[SET EXERCISE]:
Copy out all the lines exactly. Omit pictures.

— begin RECORDS SUPPLIED —

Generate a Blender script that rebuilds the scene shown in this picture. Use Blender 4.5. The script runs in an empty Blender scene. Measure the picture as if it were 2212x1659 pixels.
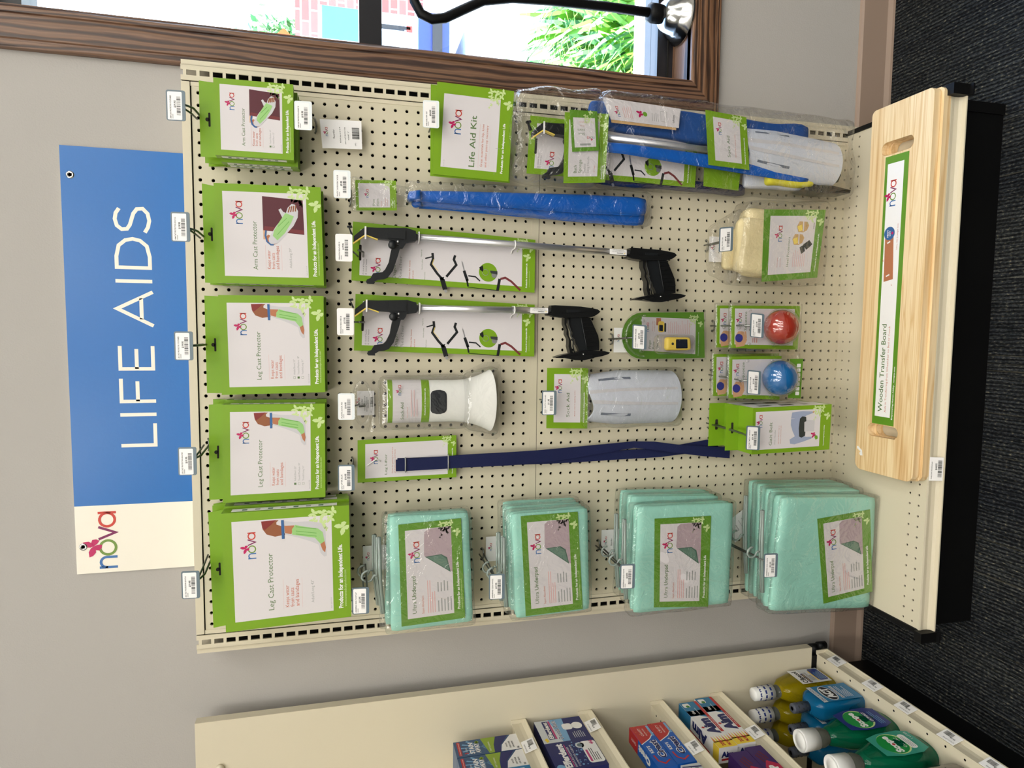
import bpy, math, random
from mathutils import Vector, Matrix
S = 0.0254            # everything below is written in inches; the floor is z = 0, the pegboard face is y = 0
sc = bpy.context.scene
COL = sc.collection
rnd = random.Random(7)
R = math.radians

# ---------------------------------------------------------------- camera
cd = bpy.data.cameras.new('camera'); cam = bpy.data.objects.new('camera', cd); COL.objects.link(cam)
fw = Vector((-0.0779404, 0.9665820, -0.2442162)).normalized()
rt0 = Vector((math.cos(-0.0804610), -math.sin(-0.0804610), 0)); up0 = rt0.cross(fw)
ro = -0.0097329
rt = rt0 * math.cos(ro) + up0 * math.sin(ro); up = up0 * math.cos(ro) - rt0 * math.sin(ro)
m = Matrix((-up, rt, -fw)).transposed().to_4x4()      # the phone was held on its side: image right is world down
m.translation = Vector((3.184, -60.912, 58.774)) * S
cam.matrix_world = m
cd.sensor_fit = 'HORIZONTAL'; cd.sensor_width = 36; cd.lens = 36 * 1436.98 / 2212; cd.clip_start = 0.02; cd.clip_end = 300
sc.camera = cam
# ---------------------------------------------------------------- world, sun, ceiling lights, exposure
EXPOSURE = 0.0
SKY = 9.0
SUN = 30.0
LAMP = 9.6
w = bpy.data.worlds.new('world'); sc.world = w; w.use_nodes = True
nt = w.node_tree; nt.nodes.clear()
o_ = nt.nodes.new('ShaderNodeOutputWorld'); bg = nt.nodes.new('ShaderNodeBackground')
tc = nt.nodes.new('ShaderNodeTexCoord'); sx = nt.nodes.new('ShaderNodeSeparateXYZ'); cr = nt.nodes.new('ShaderNodeValToRGB')
cr.color_ramp.elements[0].position = 0.0; cr.color_ramp.elements[0].color = (0.85, 0.92, 1.0, 1)
cr.color_ramp.elements[1].position = 0.6; cr.color_ramp.elements[1].color = (0.35, 0.58, 1.0, 1)
nt.links.new(tc.outputs['Generated'], sx.inputs[0]); nt.links.new(sx.outputs['Z'], cr.inputs[0])
nt.links.new(cr.outputs[0], bg.inputs[0]); nt.links.new(bg.outputs[0], o_.inputs[0]); bg.inputs[1].default_value = SKY
sd = bpy.data.lights.new('sun', 'SUN'); sun = bpy.data.objects.new('sun', sd); COL.objects.link(sun)
sd.energy = SUN; sd.angle = R(0.6); sd.color = (1.0, 0.95, 0.87)
sun.rotation_euler = Vector((-0.62, -0.075, -0.80)).to_track_quat('-Z', 'Y').to_euler()
vs = sc.view_settings
vs.view_transform = 'Standard'; vs.look = 'None'; vs.gamma = 1.0; vs.exposure = EXPOSURE
try: vs.use_curve_mapping = False
except Exception: pass
sc.display_settings.display_device = 'sRGB'
sc.cycles.max_bounces = 10; sc.cycles.diffuse_bounces = 4; sc.cycles.glossy_bounces = 4
sc.cycles.transmission_bounces = 8; sc.cycles.transparent_max_bounces = 24; sc.cycles.caustics_reflective = False
sc.cycles.caustics_refractive = False; sc.cycles.sample_clamp_indirect = 6

# ---------------------------------------------------------------- materials
def lin(c):
    c = c / 255.0
    return c / 12.92 if c <= 0.04045 else ((c + 0.055) / 1.055) ** 2.4
def rgb(c): return (lin(c[0]), lin(c[1]), lin(c[2]), 1)
M = {}
def mat(name, c, rough=0.5, metal=0.0, bump=0.0, bs=60.0, var=0.0, trans=0.0, ior=1.45, alpha=1.0, emit=0.0, coat=0.0, spec=0.5):
    m = bpy.data.materials.new(name); m.use_nodes = True; M[name] = m
    t = m.node_tree; b = t.nodes['Principled BSDF']
    b.inputs['Base Color'].default_value = rgb(c); b.inputs['Roughness'].default_value = rough
    b.inputs['Metallic'].default_value = metal; b.inputs['IOR'].default_value = ior
    b.inputs['Transmission Weight'].default_value = trans; b.inputs['Alpha'].default_value = alpha
    b.inputs['Coat Weight'].default_value = coat; b.inputs['Specular IOR Level'].default_value = spec
    if emit: b.inputs['Emission Color'].default_value = rgb(c); b.inputs['Emission Strength'].default_value = emit
    if bump or var:
        g = t.nodes.new('ShaderNodeTexCoord'); n = t.nodes.new('ShaderNodeTexNoise')
        n.inputs['Scale'].default_value = bs; n.inputs['Detail'].default_value = 4
        t.links.new(g.outputs['Object'], n.inputs['Vector'])
        if bump:
            bp = t.nodes.new('ShaderNodeBump'); bp.inputs['Strength'].default_value = bump; bp.inputs['Distance'].default_value = 0.002
            t.links.new(n.outputs['Fac'], bp.inputs['Height']); t.links.new(bp.outputs[0], b.inputs['Normal'])
        if var:
            x = t.nodes.new('ShaderNodeMixRGB'); x.inputs[1].default_value = rgb([k * (1 - var) for k in c]); x.inputs[2].default_value = rgb([min(255, k * (1 + var)) for k in c])
            t.links.new(n.outputs['Fac'], x.inputs[0]); t.links.new(x.outputs[0], b.inputs['Base Color'])
    return m
def film(name, fac=0.07, bs=30.0, bump=1.0, rough=0.12, tint=(255, 255, 255)):
    m = bpy.data.materials.new(name); m.use_nodes = True; M[name] = m
    t = m.node_tree; t.nodes.clear(); N = t.nodes.new
    out = N('ShaderNodeOutputMaterial'); mx = N('ShaderNodeMixShader'); tr = N('ShaderNodeBsdfTransparent'); gl = N('ShaderNodeBsdfGlossy')
    tr.inputs[0].default_value = rgb(tint); gl.inputs['Roughness'].default_value = rough
    lw = N('ShaderNodeLayerWeight'); lw.inputs[0].default_value = 0.35
    ad = N('ShaderNodeMath'); ad.operation = 'MULTIPLY_ADD'; ad.inputs[1].default_value = 0.35; ad.inputs[2].default_value = fac
    tcx = N('ShaderNodeTexCoord'); no = N('ShaderNodeTexNoise'); no.inputs['Scale'].default_value = bs; no.inputs['Detail'].default_value = 3; no.inputs['Distortion'].default_value = 1.5
    bp = N('ShaderNodeBump'); bp.inputs['Strength'].default_value = bump; bp.inputs['Distance'].default_value = 0.01
    L = t.links.new
    L(tcx.outputs['Object'], no.inputs['Vector']); L(no.outputs['Fac'], bp.inputs['Height']); L(bp.outputs[0], gl.inputs['Normal']); L(bp.outputs[0], lw.inputs['Normal'])
    L(lw.outputs['Facing'], ad.inputs[0]); L(ad.outputs[0], mx.inputs[0]); L(tr.outputs[0], mx.inputs[1]); L(gl.outputs[0], mx.inputs[2]); L(mx.outputs[0], out.inputs[0])
    return m
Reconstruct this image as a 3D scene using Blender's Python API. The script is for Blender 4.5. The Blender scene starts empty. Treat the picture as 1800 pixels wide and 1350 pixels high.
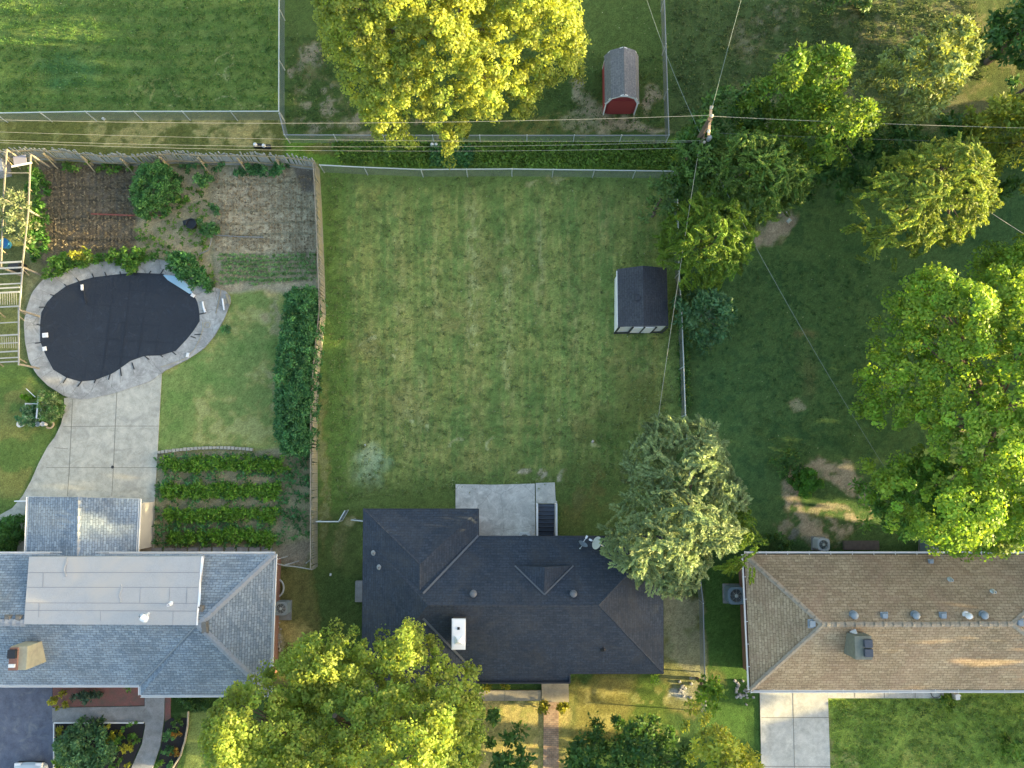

— end RECORDS SUPPLIED —

[FINISHED TASK]:
Generate a Blender script that rebuilds the scene shown in this picture. Use Blender 4.5. The script runs in an empty Blender scene. Measure the picture as if it were 2212x1659 pixels.
import bpy, math, random
from mathutils import Vector, Matrix
S = 0.0254            # everything below is written in inches; the floor is z = 0, the pegboard face is y = 0
sc = bpy.context.scene
COL = sc.collection
rnd = random.Random(7)
R = math.radians

# ---------------------------------------------------------------- camera
cd = bpy.data.cameras.new('camera'); cam = bpy.data.objects.new('camera', cd); COL.objects.link(cam)
fw = Vector((-0.0779404, 0.9665820, -0.2442162)).normalized()
rt0 = Vector((math.cos(-0.0804610), -math.sin(-0.0804610), 0)); up0 = rt0.cross(fw)
ro = -0.0097329
rt = rt0 * math.cos(ro) + up0 * math.sin(ro); up = up0 * math.cos(ro) - rt0 * math.sin(ro)
m = Matrix((-up, rt, -fw)).transposed().to_4x4()      # the phone was held on its side: image right is world down
m.translation = Vector((3.184, -60.912, 58.774)) * S
cam.matrix_world = m
cd.sensor_fit = 'HORIZONTAL'; cd.sensor_width = 36; cd.lens = 36 * 1436.98 / 2212; cd.clip_start = 0.02; cd.clip_end = 300
sc.camera = cam
# ---------------------------------------------------------------- world, sun, ceiling lights, exposure
EXPOSURE = 0.0
SKY = 9.0
SUN = 30.0
LAMP = 9.6
w = bpy.data.worlds.new('world'); sc.world = w; w.use_nodes = True
nt = w.node_tree; nt.nodes.clear()
o_ = nt.nodes.new('ShaderNodeOutputWorld'); bg = nt.nodes.new('ShaderNodeBackground')
tc = nt.nodes.new('ShaderNodeTexCoord'); sx = nt.nodes.new('ShaderNodeSeparateXYZ'); cr = nt.nodes.new('ShaderNodeValToRGB')
cr.color_ramp.elements[0].position = 0.0; cr.color_ramp.elements[0].color = (0.85, 0.92, 1.0, 1)
cr.color_ramp.elements[1].position = 0.6; cr.color_ramp.elements[1].color = (0.35, 0.58, 1.0, 1)
nt.links.new(tc.outputs['Generated'], sx.inputs[0]); nt.links.new(sx.outputs['Z'], cr.inputs[0])
nt.links.new(cr.outputs[0], bg.inputs[0]); nt.links.new(bg.outputs[0], o_.inputs[0]); bg.inputs[1].default_value = SKY
sd = bpy.data.lights.new('sun', 'SUN'); sun = bpy.data.objects.new('sun', sd); COL.objects.link(sun)
sd.energy = SUN; sd.angle = R(0.6); sd.color = (1.0, 0.95, 0.87)
sun.rotation_euler = Vector((-0.62, -0.075, -0.80)).to_track_quat('-Z', 'Y').to_euler()
vs = sc.view_settings
vs.view_transform = 'Standard'; vs.look = 'None'; vs.gamma = 1.0; vs.exposure = EXPOSURE
try: vs.use_curve_mapping = False
except Exception: pass
sc.display_settings.display_device = 'sRGB'
sc.cycles.max_bounces = 10; sc.cycles.diffuse_bounces = 4; sc.cycles.glossy_bounces = 4
sc.cycles.transmission_bounces = 8; sc.cycles.transparent_max_bounces = 24; sc.cycles.caustics_reflective = False
sc.cycles.caustics_refractive = False; sc.cycles.sample_clamp_indirect = 6

# ---------------------------------------------------------------- materials
def lin(c):
    c = c / 255.0
    return c / 12.92 if c <= 0.04045 else ((c + 0.055) / 1.055) ** 2.4
def rgb(c): return (lin(c[0]), lin(c[1]), lin(c[2]), 1)
M = {}
def mat(name, c, rough=0.5, metal=0.0, bump=0.0, bs=60.0, var=0.0, trans=0.0, ior=1.45, alpha=1.0, emit=0.0, coat=0.0, spec=0.5):
    m = bpy.data.materials.new(name); m.use_nodes = True; M[name] = m
    t = m.node_tree; b = t.nodes['Principled BSDF']
    b.inputs['Base Color'].default_value = rgb(c); b.inputs['Roughness'].default_value = rough
    b.inputs['Metallic'].default_value = metal; b.inputs['IOR'].default_value = ior
    b.inputs['Transmission Weight'].default_value = trans; b.inputs['Alpha'].default_value = alpha
    b.inputs['Coat Weight'].default_value = coat; b.inputs['Specular IOR Level'].default_value = spec
    if emit: b.inputs['Emission Color'].default_value = rgb(c); b.inputs['Emission Strength'].default_value = emit
    if bump or var:
        g = t.nodes.new('ShaderNodeTexCoord'); n = t.nodes.new('ShaderNodeTexNoise')
        n.inputs['Scale'].default_value = bs; n.inputs['Detail'].default_value = 4
        t.links.new(g.outputs['Object'], n.inputs['Vector'])
        if bump:
            bp = t.nodes.new('ShaderNodeBump'); bp.inputs['Strength'].default_value = bump; bp.inputs['Distance'].default_value = 0.002
            t.links.new(n.outputs['Fac'], bp.inputs['Height']); t.links.new(bp.outputs[0], b.inputs['Normal'])
        if var:
            x = t.nodes.new('ShaderNodeMixRGB'); x.inputs[1].default_value = rgb([k * (1 - var) for k in c]); x.inputs[2].default_value = rgb([min(255, k * (1 + var)) for k in c])
            t.links.new(n.outputs['Fac'], x.inputs[0]); t.links.new(x.outputs[0], b.inputs['Base Color'])
    return m
def film(name, fac=0.07, bs=30.0, bump=1.0, rough=0.12, tint=(255, 255, 255)):
    m = bpy.data.materials.new(name); m.use_nodes = True; M[name] = m
    t = m.node_tree; t.nodes.clear(); N = t.nodes.new
    out = N('ShaderNodeOutputMaterial'); mx = N('ShaderNodeMixShader'); tr = N('ShaderNodeBsdfTransparent'); gl = N('ShaderNodeBsdfGlossy')
    tr.inputs[0].default_value = rgb(tint); gl.inputs['Roughness'].default_value = rough
    lw = N('ShaderNodeLayerWeight'); lw.inputs[0].default_value = 0.35
    ad = N('ShaderNodeMath'); ad.operation = 'MULTIPLY_ADD'; ad.inputs[1].default_value = 0.35; ad.inputs[2].default_value = fac
    tcx = N('ShaderNodeTexCoord'); no = N('ShaderNodeTexNoise'); no.inputs['Scale'].default_value = bs; no.inputs['Detail'].default_value = 3; no.inputs['Distortion'].default_value = 1.5
    bp = N('ShaderNodeBump'); bp.inputs['Strength'].default_value = bump; bp.inputs['Distance'].default_value = 0.01
    L = t.links.new
    L(tcx.outputs['Object'], no.inputs['Vector']); L(no.outputs['Fac'], bp.inputs['Height']); L(bp.outputs[0], gl.inputs['Normal']); L(bp.outputs[0], lw.inputs['Normal'])
    L(lw.outputs['Facing'], ad.inputs[0]); L(ad.outputs[0], mx.inputs[0]); L(tr.outputs[0], mx.inputs[1]); L(gl.outputs[0], mx.inputs[2]); L(mx.outputs[0], out.inputs[0])
    return m
Reconstruct this image as a 3D scene using Blender's Python API. The script is for Blender 4.5. The Blender scene starts empty. Treat the picture as 1800 pixels wide and 1350 pixels high.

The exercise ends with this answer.